--- Stated task ---
In the records that follow, the lines from the one containing "Write part 2" to the one containing "under the threshold')", inclusive, are to be given again exactly.

Start of Records to use

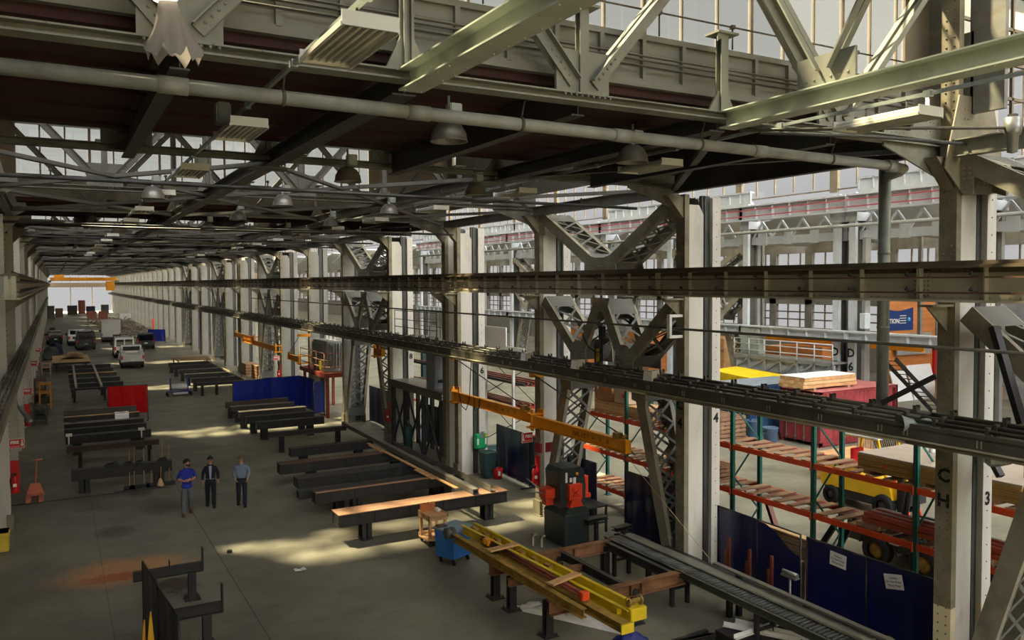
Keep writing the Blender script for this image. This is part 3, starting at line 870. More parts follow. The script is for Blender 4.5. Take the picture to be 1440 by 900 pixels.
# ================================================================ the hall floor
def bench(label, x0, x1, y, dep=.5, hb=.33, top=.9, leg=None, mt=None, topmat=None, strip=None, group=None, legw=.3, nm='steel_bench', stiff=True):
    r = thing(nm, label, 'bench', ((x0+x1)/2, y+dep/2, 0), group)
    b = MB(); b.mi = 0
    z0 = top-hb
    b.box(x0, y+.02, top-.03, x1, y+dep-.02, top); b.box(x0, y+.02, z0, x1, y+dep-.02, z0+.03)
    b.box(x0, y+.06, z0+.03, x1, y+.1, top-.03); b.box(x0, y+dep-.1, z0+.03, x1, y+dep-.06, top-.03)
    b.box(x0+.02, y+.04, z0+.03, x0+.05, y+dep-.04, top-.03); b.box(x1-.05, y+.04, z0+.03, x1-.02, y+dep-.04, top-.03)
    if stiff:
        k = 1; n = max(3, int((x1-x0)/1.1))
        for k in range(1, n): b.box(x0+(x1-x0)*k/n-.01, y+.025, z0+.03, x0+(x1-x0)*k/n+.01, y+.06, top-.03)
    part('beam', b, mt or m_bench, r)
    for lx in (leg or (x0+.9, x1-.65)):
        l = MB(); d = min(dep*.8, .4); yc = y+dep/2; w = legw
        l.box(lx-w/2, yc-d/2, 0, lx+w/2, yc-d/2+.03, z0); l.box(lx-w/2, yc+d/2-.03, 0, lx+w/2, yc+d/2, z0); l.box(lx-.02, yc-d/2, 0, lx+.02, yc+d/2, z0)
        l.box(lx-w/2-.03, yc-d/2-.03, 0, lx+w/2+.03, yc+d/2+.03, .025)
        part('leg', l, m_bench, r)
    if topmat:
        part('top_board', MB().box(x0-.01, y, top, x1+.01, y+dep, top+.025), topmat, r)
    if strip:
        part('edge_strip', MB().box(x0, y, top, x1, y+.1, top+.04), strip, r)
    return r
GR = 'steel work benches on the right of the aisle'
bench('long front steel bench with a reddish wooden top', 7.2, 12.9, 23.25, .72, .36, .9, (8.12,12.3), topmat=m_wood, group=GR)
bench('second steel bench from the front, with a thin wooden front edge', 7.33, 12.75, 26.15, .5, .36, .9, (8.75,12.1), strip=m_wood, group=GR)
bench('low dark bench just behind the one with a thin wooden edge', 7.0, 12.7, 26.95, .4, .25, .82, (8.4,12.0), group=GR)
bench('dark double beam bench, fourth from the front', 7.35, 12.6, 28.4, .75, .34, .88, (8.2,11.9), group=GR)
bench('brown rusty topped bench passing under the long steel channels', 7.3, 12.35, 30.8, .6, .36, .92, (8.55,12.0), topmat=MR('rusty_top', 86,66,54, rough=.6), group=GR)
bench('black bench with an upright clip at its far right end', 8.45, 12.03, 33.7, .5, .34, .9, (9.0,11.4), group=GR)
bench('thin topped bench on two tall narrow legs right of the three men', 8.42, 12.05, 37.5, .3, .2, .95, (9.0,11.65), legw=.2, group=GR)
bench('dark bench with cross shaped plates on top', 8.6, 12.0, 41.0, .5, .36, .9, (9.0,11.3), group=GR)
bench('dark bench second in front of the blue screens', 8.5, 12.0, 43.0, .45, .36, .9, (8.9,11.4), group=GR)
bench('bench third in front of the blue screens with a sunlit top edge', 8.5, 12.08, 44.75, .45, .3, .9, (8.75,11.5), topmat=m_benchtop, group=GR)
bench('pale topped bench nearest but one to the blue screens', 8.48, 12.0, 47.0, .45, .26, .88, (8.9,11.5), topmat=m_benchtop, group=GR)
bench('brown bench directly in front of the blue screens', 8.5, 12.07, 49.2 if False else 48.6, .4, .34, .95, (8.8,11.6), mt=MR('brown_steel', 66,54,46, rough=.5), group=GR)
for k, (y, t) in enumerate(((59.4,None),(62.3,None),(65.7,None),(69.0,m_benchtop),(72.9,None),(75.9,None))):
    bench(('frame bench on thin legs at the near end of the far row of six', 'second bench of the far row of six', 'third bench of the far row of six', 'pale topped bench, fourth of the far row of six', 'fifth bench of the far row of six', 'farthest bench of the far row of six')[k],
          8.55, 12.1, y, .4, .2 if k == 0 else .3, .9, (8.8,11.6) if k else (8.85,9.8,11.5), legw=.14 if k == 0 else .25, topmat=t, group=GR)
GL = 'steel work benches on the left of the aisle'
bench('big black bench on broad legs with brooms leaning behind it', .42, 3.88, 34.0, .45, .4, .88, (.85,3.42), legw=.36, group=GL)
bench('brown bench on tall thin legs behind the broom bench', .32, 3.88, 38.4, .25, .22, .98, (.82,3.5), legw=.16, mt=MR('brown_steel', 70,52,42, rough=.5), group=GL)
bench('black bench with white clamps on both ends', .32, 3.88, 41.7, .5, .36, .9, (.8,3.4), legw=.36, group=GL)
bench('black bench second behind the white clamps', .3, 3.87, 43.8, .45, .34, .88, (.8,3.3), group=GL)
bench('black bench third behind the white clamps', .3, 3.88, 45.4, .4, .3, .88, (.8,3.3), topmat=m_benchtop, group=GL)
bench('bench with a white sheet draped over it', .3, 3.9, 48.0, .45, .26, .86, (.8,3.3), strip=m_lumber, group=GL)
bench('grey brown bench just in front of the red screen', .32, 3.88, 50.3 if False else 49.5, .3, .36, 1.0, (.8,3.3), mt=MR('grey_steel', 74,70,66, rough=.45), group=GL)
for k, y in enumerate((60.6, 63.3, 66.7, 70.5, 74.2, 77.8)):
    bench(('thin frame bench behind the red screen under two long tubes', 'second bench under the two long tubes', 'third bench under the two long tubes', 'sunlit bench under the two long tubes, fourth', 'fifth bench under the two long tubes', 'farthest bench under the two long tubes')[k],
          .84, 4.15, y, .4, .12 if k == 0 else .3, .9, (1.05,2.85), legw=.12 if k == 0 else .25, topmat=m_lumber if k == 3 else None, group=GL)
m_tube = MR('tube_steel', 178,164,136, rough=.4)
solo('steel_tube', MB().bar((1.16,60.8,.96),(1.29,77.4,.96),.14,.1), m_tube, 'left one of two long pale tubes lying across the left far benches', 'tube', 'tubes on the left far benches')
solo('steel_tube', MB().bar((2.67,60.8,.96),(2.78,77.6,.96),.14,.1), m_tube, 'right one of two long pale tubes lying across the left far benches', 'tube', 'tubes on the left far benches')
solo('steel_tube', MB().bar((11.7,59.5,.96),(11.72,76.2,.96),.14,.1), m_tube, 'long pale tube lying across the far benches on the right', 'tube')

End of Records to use
Start of Records to use

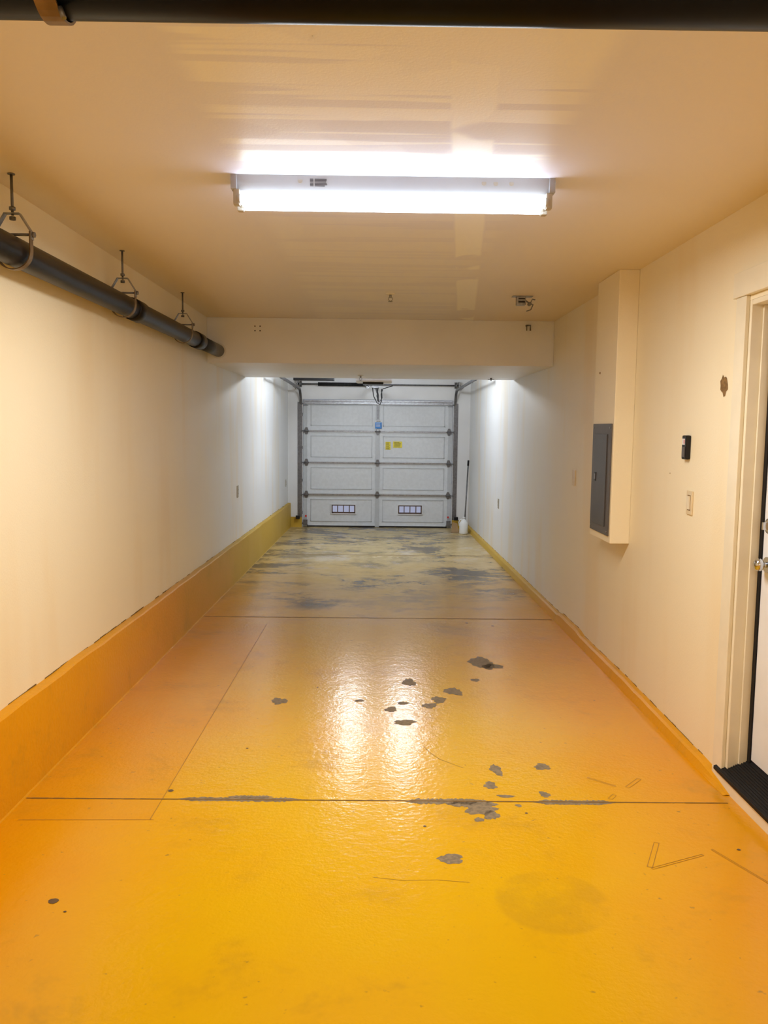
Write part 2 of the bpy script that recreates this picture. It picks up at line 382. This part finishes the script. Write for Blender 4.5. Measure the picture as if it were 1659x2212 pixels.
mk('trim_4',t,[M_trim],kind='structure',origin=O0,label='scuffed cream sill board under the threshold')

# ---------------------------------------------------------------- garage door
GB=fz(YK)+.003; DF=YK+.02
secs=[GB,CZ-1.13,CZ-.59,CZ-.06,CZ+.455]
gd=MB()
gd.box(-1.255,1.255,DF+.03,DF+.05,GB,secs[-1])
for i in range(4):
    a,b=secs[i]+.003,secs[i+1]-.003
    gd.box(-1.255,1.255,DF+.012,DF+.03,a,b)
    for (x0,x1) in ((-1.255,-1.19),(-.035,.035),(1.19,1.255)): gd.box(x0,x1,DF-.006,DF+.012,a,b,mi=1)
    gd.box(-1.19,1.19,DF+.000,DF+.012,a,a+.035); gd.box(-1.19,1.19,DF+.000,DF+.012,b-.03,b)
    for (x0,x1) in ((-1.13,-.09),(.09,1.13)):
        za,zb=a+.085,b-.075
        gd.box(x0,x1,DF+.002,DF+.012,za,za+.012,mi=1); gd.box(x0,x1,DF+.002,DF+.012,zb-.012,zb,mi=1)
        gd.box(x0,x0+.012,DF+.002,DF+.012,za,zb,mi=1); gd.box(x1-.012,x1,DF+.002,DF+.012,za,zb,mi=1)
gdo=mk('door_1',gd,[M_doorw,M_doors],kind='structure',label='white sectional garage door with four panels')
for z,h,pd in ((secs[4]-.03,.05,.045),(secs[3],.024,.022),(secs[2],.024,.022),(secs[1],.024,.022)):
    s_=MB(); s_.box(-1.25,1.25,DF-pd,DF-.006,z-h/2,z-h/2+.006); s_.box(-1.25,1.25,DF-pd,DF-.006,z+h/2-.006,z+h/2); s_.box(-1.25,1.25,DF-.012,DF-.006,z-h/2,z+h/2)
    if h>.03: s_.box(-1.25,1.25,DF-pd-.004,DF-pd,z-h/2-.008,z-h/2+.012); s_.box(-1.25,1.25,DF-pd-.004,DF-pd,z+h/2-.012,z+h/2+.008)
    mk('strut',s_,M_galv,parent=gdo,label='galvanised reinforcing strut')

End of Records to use

--- Solution ---
Write part 2 of the bpy script that recreates this picture. It picks up at line 382. This part finishes the script. Write for Blender 4.5. Measure the picture as if it were 1659x2212 pixels.
mk('trim_4',t,[M_trim],kind='structure',origin=O0,label='scuffed cream sill board under the threshold')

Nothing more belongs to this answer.